# Short problem
Tally up the lines that include "scene" and state that number by itself.

# Data lines
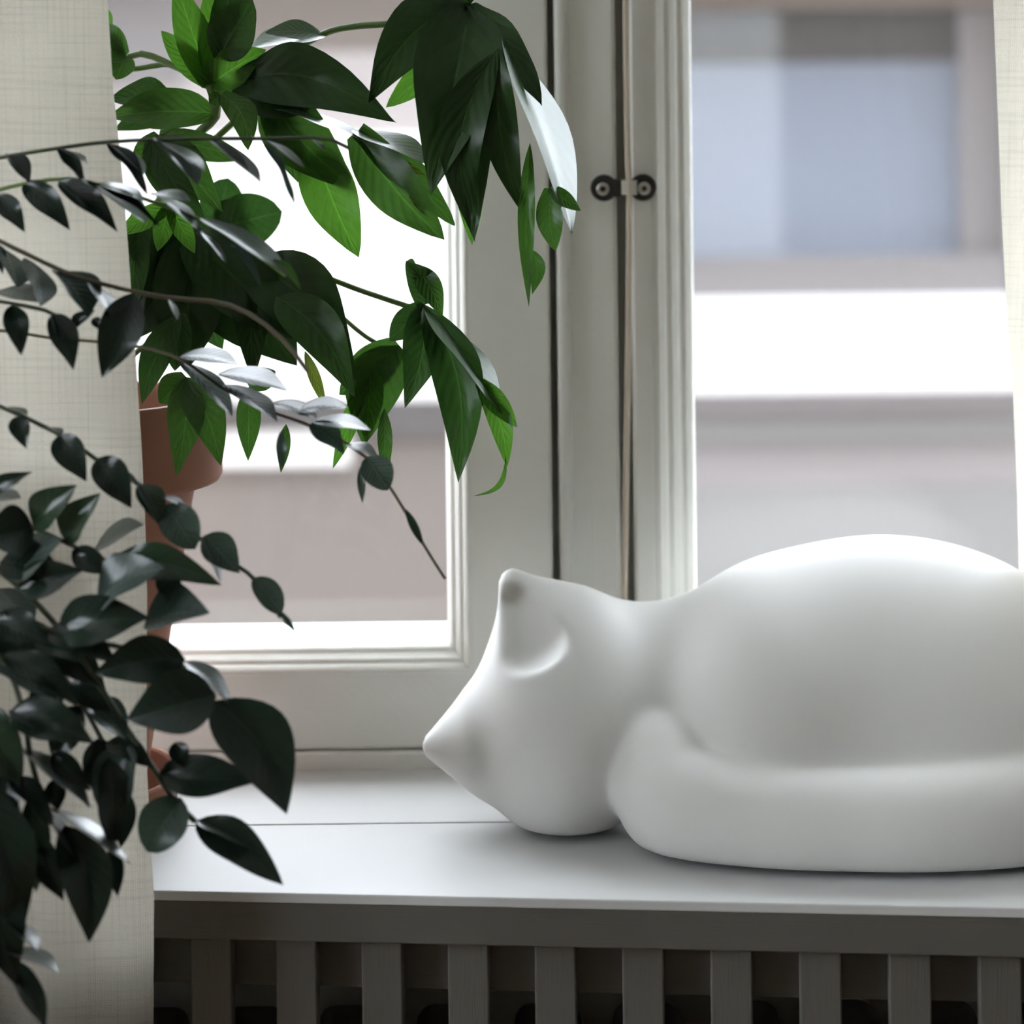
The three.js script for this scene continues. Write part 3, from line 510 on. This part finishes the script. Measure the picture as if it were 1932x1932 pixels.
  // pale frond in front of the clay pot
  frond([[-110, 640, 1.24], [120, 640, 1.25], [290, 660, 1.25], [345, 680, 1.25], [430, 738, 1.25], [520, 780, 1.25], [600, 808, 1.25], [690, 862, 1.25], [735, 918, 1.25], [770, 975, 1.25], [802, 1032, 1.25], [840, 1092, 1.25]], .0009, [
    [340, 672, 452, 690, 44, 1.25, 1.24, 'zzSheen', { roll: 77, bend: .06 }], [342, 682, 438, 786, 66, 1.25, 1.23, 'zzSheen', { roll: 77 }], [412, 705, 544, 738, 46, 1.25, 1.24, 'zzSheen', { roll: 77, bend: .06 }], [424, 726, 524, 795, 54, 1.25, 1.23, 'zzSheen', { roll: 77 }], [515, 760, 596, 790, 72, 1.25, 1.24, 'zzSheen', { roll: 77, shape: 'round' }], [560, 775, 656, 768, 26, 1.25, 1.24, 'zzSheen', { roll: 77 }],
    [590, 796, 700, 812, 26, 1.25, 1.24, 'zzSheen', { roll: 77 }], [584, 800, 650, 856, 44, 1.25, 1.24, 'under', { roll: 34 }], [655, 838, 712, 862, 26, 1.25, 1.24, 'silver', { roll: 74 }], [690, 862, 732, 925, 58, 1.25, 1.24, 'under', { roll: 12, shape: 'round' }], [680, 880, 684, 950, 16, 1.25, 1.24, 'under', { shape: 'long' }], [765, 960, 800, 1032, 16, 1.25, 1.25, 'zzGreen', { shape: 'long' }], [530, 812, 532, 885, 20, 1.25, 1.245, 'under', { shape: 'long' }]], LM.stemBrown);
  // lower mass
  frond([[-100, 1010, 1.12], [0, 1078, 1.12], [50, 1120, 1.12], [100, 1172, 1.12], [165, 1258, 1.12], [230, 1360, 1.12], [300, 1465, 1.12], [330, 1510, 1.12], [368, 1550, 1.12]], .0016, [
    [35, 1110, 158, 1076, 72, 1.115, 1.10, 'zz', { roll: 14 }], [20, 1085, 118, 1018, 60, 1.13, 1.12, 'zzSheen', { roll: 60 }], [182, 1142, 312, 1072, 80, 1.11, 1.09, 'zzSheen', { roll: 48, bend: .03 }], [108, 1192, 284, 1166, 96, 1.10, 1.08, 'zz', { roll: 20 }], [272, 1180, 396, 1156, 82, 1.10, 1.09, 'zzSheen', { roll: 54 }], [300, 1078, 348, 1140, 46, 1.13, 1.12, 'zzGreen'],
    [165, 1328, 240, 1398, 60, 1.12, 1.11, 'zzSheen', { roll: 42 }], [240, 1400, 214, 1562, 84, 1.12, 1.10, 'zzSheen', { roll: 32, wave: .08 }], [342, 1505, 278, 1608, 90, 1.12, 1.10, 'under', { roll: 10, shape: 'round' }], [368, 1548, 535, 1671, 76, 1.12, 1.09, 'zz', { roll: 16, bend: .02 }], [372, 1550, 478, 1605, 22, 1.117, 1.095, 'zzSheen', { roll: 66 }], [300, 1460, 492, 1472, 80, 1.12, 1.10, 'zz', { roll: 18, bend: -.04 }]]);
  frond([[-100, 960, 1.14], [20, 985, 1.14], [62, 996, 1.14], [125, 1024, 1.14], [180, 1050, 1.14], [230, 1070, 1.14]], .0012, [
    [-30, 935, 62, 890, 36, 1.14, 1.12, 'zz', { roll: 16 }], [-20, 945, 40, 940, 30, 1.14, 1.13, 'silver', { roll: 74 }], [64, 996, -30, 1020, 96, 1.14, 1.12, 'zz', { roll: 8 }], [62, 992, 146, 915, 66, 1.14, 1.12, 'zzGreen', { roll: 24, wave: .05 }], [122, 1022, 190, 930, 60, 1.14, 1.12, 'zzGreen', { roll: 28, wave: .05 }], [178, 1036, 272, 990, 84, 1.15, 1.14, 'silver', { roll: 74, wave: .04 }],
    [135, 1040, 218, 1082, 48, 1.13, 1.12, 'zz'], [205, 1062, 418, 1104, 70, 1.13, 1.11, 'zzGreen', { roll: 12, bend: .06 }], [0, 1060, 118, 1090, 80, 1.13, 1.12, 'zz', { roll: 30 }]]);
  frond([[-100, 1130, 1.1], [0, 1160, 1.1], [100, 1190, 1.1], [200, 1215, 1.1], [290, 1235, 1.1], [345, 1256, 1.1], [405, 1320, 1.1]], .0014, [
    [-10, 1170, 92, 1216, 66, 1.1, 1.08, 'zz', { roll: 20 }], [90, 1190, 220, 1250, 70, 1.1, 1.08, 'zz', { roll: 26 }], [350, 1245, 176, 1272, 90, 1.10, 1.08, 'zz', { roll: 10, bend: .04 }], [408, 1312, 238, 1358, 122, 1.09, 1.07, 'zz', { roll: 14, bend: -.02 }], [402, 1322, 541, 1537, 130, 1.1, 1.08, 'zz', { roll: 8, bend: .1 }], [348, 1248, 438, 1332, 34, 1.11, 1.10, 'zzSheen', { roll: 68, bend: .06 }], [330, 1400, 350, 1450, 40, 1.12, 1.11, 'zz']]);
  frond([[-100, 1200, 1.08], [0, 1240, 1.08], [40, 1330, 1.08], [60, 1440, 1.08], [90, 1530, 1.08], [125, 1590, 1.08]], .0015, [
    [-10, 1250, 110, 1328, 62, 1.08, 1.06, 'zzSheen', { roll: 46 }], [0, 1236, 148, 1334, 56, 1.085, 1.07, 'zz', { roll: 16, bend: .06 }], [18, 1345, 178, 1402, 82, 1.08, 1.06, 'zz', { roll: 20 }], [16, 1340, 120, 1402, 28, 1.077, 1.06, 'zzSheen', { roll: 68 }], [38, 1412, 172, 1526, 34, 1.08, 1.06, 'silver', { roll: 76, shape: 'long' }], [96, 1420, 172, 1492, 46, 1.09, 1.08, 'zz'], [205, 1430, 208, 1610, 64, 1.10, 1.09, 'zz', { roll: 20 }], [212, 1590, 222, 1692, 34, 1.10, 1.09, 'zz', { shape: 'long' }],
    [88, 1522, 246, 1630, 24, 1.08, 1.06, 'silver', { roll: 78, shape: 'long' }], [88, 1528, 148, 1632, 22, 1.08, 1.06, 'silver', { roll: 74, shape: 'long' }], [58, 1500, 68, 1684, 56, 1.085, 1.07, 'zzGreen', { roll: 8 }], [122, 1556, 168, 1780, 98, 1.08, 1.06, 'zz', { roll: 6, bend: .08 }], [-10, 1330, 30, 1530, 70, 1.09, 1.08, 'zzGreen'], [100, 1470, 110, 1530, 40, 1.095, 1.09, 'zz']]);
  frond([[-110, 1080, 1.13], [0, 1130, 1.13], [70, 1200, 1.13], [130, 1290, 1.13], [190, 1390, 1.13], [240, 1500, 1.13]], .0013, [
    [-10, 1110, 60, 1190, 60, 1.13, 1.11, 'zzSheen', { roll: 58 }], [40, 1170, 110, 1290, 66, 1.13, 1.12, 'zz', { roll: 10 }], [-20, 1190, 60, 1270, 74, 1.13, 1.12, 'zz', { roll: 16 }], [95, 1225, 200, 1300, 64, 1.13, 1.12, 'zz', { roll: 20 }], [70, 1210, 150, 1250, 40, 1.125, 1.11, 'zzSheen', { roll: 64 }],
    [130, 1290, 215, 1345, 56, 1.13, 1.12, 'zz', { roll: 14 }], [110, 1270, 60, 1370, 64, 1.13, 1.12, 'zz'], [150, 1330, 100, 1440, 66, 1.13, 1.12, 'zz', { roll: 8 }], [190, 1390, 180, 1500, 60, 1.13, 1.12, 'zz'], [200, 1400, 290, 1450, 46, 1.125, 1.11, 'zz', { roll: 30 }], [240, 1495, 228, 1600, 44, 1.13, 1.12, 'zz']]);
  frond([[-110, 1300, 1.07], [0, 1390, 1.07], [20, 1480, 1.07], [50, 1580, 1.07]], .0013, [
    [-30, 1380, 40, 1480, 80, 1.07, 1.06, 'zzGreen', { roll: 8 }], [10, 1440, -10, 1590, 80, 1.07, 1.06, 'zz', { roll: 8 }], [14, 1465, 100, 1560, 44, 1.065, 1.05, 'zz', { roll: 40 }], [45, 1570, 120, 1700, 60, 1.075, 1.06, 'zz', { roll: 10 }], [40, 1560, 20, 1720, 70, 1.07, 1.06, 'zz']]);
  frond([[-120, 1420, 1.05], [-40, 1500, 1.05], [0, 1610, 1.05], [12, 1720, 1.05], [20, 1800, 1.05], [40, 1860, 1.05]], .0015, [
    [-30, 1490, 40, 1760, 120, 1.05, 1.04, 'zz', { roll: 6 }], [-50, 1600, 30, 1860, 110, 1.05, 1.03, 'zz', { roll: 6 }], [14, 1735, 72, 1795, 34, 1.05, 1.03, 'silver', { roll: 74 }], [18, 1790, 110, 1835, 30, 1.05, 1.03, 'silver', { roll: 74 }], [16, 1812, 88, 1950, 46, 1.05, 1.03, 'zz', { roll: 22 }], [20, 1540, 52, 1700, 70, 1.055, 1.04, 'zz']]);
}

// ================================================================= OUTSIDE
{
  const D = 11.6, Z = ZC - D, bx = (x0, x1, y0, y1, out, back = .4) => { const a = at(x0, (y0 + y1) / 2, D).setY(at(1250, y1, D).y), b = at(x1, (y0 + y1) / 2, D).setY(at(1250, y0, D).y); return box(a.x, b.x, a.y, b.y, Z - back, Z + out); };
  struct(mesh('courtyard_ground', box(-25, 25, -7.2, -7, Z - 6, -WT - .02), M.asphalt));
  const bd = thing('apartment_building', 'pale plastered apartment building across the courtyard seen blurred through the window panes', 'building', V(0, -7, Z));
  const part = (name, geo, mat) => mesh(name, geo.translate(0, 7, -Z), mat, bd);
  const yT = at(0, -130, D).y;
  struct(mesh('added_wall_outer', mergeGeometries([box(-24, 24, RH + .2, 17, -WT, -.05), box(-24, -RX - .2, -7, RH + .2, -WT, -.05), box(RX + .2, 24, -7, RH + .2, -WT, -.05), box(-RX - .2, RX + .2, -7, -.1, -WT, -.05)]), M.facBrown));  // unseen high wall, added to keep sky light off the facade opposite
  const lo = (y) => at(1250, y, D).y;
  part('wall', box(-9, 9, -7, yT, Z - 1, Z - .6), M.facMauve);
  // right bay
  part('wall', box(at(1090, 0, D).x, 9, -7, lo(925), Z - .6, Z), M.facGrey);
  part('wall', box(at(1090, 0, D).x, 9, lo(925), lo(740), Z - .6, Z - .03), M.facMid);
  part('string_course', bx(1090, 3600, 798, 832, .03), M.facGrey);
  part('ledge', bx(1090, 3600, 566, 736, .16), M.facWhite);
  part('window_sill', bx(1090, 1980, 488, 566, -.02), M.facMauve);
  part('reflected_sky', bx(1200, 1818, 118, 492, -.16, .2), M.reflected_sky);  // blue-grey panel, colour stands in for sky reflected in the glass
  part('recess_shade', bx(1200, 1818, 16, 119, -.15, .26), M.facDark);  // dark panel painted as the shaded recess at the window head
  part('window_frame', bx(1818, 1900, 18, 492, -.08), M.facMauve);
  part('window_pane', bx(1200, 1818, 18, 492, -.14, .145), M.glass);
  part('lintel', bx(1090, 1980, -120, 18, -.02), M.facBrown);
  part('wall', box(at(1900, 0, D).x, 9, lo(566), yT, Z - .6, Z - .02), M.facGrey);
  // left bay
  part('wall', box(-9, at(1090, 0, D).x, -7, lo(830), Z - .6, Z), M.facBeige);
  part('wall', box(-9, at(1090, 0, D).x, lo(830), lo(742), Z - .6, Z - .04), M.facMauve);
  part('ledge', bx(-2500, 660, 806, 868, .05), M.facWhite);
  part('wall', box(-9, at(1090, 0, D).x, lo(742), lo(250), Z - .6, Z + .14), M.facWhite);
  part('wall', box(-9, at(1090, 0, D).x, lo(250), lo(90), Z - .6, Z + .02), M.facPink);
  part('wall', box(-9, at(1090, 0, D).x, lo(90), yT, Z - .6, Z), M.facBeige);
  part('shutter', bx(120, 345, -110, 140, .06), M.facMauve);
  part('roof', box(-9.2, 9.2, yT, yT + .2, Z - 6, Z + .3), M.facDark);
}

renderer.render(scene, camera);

# Right answer
2